On November 4th, as the nation prepared to elect its new president, a parallel test of electoral integrity was taking place within CSAIL. A new open source voting technology, known as Scantegrity II, has been developed by an international consortium of researchers, which includes CSAIL Professor Ron Rivest and graduate student Emily Shen.
The team of researchers has identified three major requirements for electoral integrity: that the votes are verifiably cast as intended, collected as cast, and counted as collected. Because of the need to protect ballot secrecy, current voting systems cannot offer voters a receipt to prove that one’s vote has been collected as cast. Furthermore, there are no guarantees that the votes have been counted as collected. The Scantegrity II system seeks to address these requirements and gives voters a clear and easy way to verify that their votes are counted correctly, and a way to contest an incorrect registration of one’s choice.
Cast as intended:
The Scantegrity II ballot is an optical scan ballot that the voter fills out with a special decoder pen, which activates invisible ink printed in the selected bubble to reveal a confirmation code.

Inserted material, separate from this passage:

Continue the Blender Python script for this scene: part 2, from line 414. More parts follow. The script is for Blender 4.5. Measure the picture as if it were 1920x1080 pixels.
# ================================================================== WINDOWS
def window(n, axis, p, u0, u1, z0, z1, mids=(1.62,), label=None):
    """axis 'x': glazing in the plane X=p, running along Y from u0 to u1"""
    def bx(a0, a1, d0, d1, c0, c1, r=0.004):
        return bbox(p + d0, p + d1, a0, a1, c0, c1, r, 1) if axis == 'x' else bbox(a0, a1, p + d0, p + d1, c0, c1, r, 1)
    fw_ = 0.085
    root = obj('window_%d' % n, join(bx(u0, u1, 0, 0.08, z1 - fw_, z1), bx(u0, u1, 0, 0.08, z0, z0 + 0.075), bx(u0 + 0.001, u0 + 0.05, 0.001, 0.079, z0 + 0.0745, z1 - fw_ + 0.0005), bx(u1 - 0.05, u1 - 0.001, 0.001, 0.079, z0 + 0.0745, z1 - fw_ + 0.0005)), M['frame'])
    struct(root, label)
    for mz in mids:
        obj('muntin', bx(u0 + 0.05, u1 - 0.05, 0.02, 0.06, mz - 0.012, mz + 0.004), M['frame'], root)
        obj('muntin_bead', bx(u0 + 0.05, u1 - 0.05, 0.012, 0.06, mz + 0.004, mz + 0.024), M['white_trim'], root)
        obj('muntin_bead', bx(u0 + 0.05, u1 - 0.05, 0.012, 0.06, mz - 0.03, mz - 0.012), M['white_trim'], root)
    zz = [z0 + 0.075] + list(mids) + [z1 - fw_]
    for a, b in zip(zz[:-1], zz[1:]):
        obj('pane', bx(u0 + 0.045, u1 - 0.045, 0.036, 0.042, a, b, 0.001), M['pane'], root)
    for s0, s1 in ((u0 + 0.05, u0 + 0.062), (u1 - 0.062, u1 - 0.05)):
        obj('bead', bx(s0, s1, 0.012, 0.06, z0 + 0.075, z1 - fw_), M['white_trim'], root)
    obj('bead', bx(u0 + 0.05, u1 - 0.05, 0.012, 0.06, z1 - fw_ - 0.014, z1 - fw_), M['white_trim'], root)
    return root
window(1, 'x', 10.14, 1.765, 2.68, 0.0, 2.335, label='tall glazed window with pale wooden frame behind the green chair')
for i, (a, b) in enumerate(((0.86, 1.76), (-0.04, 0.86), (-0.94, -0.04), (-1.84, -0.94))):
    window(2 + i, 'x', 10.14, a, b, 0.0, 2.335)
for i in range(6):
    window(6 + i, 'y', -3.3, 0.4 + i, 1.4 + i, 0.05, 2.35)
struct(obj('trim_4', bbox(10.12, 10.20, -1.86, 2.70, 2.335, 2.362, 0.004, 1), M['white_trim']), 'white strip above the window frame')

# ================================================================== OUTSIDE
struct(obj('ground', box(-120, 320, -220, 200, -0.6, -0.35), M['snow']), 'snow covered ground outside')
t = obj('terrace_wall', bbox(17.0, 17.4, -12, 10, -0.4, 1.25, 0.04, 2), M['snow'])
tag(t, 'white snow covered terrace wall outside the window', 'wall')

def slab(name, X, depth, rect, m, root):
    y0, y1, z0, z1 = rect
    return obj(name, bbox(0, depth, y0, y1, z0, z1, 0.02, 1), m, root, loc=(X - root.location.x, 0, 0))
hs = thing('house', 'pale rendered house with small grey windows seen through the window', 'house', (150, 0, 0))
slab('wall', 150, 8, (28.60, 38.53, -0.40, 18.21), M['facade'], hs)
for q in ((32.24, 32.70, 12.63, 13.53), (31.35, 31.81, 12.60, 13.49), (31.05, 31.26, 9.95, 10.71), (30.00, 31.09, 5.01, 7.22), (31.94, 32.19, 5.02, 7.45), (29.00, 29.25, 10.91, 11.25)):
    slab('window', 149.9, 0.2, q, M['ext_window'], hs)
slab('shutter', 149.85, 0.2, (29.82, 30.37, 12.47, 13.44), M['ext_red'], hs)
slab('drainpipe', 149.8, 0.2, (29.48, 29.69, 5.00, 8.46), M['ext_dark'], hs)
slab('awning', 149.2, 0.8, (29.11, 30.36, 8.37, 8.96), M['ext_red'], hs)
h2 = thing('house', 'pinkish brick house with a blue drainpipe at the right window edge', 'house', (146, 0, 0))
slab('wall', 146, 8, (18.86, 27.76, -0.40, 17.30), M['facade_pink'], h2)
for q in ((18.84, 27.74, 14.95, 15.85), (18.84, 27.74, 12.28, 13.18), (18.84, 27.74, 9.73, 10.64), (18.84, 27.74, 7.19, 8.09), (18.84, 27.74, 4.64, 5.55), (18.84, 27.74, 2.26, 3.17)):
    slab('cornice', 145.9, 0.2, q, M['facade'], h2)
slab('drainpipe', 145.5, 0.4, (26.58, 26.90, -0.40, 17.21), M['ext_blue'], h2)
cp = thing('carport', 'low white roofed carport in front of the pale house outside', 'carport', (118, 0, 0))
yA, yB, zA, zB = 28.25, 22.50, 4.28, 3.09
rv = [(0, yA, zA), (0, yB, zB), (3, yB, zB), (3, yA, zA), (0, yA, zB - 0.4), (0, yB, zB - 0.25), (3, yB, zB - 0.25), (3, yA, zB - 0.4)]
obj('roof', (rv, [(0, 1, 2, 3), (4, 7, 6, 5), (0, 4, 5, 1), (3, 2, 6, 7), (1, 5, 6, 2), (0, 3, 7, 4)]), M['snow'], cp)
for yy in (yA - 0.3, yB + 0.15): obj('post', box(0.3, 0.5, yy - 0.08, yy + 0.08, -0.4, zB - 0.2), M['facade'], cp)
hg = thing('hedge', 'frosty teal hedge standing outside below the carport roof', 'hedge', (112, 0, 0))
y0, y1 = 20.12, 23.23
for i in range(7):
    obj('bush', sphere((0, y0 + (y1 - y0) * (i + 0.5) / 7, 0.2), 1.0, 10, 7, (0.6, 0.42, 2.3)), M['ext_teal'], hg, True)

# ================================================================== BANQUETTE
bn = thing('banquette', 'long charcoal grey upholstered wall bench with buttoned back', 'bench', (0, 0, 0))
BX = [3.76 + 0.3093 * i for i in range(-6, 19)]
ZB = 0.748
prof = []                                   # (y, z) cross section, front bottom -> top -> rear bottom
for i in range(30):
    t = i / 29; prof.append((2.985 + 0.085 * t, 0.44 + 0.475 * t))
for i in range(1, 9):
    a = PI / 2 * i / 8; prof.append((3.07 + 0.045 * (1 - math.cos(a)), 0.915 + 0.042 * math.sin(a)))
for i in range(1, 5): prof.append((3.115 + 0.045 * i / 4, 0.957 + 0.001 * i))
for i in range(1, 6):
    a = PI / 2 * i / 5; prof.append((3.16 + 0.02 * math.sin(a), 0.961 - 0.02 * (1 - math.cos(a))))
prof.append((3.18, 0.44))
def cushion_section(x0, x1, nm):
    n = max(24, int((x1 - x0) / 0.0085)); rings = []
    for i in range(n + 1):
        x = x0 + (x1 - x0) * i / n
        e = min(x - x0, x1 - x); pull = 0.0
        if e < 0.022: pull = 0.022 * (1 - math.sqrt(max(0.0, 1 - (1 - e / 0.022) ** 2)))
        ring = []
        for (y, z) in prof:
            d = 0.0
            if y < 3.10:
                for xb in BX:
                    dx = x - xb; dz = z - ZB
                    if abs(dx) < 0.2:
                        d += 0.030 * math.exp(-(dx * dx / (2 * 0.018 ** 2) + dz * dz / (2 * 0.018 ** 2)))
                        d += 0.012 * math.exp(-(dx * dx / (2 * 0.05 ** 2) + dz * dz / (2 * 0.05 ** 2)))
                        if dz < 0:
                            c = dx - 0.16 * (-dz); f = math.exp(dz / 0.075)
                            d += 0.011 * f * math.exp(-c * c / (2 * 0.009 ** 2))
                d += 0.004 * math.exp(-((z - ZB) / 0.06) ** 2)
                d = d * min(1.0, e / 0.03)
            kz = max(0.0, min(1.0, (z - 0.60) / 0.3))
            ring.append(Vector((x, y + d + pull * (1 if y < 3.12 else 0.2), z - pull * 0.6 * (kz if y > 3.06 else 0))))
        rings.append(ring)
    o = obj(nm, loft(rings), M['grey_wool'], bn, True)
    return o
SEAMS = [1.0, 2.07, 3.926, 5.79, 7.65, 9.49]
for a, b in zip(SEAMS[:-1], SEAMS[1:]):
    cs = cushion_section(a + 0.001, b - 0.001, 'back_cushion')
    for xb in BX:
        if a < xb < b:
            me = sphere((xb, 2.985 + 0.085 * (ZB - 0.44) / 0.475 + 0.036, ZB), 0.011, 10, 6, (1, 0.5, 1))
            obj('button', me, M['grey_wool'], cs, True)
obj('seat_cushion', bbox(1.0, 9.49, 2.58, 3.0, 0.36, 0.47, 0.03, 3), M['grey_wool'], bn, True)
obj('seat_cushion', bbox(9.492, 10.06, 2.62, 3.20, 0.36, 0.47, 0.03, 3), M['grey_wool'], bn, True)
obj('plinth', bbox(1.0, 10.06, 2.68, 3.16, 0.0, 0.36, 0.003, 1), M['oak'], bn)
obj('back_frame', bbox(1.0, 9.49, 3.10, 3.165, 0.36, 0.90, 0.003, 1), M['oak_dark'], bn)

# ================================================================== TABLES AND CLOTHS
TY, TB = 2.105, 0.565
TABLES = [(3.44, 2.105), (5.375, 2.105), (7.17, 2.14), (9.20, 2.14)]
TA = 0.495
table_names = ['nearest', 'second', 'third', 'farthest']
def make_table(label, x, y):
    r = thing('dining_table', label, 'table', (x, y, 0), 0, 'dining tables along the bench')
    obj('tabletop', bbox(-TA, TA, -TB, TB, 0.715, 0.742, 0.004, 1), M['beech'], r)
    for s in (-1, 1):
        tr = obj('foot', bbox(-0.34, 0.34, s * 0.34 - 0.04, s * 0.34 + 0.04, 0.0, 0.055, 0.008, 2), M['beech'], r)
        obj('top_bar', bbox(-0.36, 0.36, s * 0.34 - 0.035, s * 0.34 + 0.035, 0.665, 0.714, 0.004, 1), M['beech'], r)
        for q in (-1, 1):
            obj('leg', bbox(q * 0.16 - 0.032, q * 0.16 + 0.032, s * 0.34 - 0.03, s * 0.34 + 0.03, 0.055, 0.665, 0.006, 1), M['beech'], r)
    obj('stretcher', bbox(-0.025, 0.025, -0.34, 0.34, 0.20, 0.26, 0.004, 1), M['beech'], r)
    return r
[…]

The confirmation codes, which are randomly generated and independent across ballots, can be written in a detachable bottom portion of the ballot. This serves as a receipt for the voter’s choice.
Collected as cast:
Once the results are tabulated, voters can verify that their confirmation codes are posted correctly on an election website. When a voter enters the serial number of her ballot onto the website, the confirmation codes for each of the voter’s choices are revealed. The actual choices themselves remain secret, eliminating the danger of vote buying.
Counted as collected:
Using an audit mechanism on the election website, anyone can verify that the collection of confirmation codes is properly translated into the collection of corresponding candidate choices, and that these choices are tallied correctly.